Copy out all lines where "from" appears.

>>>

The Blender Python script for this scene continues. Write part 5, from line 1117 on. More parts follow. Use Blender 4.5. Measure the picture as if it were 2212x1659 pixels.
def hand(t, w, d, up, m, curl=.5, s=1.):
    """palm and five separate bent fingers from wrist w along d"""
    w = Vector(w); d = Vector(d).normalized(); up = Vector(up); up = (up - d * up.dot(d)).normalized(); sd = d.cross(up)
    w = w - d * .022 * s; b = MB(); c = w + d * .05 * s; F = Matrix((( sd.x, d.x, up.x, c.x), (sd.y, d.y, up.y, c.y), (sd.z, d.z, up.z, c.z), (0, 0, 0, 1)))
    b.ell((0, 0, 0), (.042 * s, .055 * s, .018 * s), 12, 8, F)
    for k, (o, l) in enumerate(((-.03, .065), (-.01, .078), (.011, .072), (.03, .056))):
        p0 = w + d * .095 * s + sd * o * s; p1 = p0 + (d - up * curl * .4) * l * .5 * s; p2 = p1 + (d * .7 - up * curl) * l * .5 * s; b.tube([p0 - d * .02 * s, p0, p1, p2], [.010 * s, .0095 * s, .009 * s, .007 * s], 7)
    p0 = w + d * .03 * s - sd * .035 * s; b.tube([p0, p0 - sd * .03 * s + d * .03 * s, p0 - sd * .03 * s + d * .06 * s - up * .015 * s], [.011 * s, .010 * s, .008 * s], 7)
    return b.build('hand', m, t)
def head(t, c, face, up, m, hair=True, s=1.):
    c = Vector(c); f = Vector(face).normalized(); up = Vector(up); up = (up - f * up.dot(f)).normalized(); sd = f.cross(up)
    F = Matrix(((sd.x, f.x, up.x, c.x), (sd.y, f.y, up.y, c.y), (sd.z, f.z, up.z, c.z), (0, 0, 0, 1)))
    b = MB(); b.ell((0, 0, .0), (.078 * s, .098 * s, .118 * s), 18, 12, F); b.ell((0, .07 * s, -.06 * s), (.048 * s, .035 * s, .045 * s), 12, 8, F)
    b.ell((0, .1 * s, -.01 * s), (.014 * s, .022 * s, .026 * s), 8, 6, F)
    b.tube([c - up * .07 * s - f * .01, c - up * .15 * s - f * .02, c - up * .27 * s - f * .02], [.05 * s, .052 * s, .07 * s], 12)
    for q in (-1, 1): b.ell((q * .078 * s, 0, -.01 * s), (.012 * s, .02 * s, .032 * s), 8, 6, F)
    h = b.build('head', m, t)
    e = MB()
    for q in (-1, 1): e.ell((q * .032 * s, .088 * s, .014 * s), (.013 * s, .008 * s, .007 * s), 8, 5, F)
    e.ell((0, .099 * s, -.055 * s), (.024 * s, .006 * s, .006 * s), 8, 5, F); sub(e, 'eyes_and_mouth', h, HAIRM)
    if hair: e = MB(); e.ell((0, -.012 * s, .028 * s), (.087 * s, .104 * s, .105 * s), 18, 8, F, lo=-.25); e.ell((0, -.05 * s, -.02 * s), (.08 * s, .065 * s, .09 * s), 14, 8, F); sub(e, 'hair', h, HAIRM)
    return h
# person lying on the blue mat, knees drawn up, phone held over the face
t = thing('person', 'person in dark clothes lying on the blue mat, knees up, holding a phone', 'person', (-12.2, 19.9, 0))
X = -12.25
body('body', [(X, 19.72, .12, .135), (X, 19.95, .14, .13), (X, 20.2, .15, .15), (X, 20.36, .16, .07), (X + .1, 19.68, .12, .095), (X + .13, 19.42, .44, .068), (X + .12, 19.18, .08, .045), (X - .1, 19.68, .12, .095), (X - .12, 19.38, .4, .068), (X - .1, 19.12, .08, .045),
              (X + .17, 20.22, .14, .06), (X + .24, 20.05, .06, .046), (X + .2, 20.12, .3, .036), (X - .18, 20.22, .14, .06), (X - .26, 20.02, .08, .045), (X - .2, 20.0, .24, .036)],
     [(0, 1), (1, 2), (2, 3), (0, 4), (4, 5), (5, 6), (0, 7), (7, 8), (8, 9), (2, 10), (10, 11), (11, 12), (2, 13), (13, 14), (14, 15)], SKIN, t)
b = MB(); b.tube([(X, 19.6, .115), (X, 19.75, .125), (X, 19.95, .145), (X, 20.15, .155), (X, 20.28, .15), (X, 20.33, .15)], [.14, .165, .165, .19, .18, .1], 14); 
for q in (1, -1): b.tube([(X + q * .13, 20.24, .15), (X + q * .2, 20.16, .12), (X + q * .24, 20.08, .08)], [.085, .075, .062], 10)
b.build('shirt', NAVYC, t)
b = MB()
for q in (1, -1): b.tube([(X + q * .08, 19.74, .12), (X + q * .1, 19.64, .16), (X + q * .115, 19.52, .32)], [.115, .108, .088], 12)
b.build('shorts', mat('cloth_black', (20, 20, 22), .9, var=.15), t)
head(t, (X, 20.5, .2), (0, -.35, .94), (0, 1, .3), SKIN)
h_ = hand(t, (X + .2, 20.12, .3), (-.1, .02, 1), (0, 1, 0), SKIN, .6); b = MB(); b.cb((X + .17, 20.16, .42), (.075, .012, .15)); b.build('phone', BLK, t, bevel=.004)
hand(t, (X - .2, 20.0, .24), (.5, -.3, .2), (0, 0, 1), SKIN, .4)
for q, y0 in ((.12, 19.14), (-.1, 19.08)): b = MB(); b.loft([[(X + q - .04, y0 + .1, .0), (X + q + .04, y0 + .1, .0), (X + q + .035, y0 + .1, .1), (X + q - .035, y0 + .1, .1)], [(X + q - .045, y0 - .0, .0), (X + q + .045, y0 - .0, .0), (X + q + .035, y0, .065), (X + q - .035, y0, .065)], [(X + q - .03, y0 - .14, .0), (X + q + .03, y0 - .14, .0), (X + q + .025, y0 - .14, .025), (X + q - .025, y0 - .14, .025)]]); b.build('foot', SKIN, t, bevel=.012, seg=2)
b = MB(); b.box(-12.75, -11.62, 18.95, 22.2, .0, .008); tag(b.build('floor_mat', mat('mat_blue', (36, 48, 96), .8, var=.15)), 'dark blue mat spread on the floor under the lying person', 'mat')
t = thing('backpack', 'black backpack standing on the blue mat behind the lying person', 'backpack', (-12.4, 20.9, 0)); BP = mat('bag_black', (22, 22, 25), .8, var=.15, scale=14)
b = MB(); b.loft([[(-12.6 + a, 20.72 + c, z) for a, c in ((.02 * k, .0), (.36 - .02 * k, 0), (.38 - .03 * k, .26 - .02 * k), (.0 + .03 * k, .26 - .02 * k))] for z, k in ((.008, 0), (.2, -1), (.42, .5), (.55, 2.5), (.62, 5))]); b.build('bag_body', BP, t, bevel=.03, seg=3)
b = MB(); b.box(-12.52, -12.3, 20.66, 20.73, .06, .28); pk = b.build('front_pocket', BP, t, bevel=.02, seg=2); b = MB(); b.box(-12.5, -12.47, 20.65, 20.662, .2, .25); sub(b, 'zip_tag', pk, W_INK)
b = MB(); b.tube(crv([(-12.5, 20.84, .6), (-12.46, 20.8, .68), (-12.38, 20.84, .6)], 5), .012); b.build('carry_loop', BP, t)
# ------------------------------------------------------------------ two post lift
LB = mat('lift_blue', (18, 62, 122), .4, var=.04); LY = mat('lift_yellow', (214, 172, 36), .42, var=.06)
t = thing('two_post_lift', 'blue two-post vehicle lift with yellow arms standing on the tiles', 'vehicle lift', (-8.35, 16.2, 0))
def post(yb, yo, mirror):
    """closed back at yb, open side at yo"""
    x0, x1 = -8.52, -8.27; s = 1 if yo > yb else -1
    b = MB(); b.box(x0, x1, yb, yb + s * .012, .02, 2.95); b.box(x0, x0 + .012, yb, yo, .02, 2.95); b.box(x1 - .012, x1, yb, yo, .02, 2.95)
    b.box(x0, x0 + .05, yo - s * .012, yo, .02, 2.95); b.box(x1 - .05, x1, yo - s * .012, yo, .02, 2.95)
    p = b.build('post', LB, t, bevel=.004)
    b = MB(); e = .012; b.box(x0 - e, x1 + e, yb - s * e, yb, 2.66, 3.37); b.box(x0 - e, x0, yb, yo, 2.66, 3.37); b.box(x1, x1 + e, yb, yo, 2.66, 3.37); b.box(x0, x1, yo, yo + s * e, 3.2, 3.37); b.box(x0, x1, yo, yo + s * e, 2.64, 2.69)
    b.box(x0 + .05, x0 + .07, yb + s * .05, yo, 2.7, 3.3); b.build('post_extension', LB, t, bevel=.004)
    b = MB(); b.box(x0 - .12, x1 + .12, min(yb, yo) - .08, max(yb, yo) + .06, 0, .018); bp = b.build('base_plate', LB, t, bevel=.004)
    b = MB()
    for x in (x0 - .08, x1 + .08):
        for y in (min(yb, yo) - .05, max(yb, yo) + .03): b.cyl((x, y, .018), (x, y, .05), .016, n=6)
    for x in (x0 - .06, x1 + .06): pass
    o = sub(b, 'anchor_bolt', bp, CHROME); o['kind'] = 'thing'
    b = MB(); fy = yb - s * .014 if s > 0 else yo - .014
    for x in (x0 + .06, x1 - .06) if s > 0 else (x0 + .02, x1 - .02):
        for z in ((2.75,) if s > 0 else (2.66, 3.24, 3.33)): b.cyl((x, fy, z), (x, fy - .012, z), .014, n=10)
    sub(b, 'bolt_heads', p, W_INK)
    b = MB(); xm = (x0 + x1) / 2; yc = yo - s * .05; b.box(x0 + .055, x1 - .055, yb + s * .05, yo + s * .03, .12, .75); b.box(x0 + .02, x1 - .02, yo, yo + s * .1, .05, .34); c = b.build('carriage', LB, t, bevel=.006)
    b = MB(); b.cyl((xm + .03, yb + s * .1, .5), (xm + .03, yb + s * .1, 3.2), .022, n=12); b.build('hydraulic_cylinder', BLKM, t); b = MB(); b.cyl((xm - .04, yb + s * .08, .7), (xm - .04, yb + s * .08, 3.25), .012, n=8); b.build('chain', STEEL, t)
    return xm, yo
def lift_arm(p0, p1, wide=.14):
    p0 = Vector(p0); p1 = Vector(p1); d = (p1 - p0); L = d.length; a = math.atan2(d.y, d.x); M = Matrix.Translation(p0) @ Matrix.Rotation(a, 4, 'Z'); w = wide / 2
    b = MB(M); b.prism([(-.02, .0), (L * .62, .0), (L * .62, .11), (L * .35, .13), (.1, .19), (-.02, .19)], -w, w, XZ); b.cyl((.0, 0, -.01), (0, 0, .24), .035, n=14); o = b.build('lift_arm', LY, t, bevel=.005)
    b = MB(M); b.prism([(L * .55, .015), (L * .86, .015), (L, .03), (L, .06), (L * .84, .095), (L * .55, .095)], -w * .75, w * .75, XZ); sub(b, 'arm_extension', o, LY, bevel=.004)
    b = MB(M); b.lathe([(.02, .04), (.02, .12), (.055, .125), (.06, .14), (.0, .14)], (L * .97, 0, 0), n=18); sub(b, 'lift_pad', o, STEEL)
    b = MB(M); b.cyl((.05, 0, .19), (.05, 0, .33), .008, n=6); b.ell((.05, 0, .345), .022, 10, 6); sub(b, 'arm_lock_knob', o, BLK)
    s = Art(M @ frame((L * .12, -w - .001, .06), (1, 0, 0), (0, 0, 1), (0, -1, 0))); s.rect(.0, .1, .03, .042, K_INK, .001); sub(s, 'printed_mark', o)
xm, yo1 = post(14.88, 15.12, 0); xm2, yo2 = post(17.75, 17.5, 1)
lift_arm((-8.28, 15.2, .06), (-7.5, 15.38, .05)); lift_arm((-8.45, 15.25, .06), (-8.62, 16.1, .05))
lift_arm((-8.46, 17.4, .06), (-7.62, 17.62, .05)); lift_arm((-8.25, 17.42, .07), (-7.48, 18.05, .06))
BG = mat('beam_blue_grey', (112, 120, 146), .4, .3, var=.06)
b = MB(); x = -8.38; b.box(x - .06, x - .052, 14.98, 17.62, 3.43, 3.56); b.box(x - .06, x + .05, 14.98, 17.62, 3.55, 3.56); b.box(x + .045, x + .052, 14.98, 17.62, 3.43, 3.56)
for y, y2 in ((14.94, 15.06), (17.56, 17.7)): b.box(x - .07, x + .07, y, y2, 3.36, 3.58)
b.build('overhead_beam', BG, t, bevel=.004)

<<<

• _Response_:
The Blender Python script for this scene continues. Write part 5, from line 1117 on. More parts follow. Use Blender 4.5. Measure the picture as if it were 2212x1659 pixels.
    """palm and five separate bent fingers from wrist w along d"""